![The New Yorker Cover](https://www.poetrychangeslives.com/wp-content/uploads/2016/02/The-New-Yorker-Cover.jpg)
The New Yorker, the city’s classy magazine
On this day in 1925 the first issue of the New Yorker magazine appeared. All articles are to a very high standard and facts are carefully checked (it employed 16 fact checkers). Most of the great names have contributed over the years – Salinger, Fitzgerald, Updike, Thurber, and Murakami are a few. It has not shrunk from controversy; the biggest ever response from readers was to the 1949 story The Lottery, a sinister tale of a fictional Midwest village where an annual rite of a ‘lottery’ chose the person to be stoned to death, so as to ensure a good harvest.
Of the thousands who wrote in, many seemed to want to know where they could watch the event. The Magazine is also famous for its cartoons.

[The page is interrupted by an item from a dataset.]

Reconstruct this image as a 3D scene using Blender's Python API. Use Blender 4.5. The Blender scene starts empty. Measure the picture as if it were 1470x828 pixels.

Here is a poem by Alfred Lord Tennyson, whose work was featured in the New Yorker in 1939, with illustrations by cartoonist James Thurber, Summer Night:
Now sleeps the crimson petal, now the white;
Nor waves the cypress in the palace walk;
Nor winks the gold fin in the porphyry font:
The firefly wakens: waken thou with me.
Now droops the milk-white peacock like a ghost,
And like a ghost she glimmers on to me.
Now lies the Earth all Danae to the stars,
And all thy heart lies open unto me.
Now slides the silent meteor on, and leaves
A shining furrow, as thy thoughts in me.
Now folds the lily all her sweetness up,
And slips into the bosom of the lake:
So fold thyself, my dearest, thou, and slip
Into my bosom and be lost in me.
Today I give thanks for the beauty of poetry and those who bring it to our attention.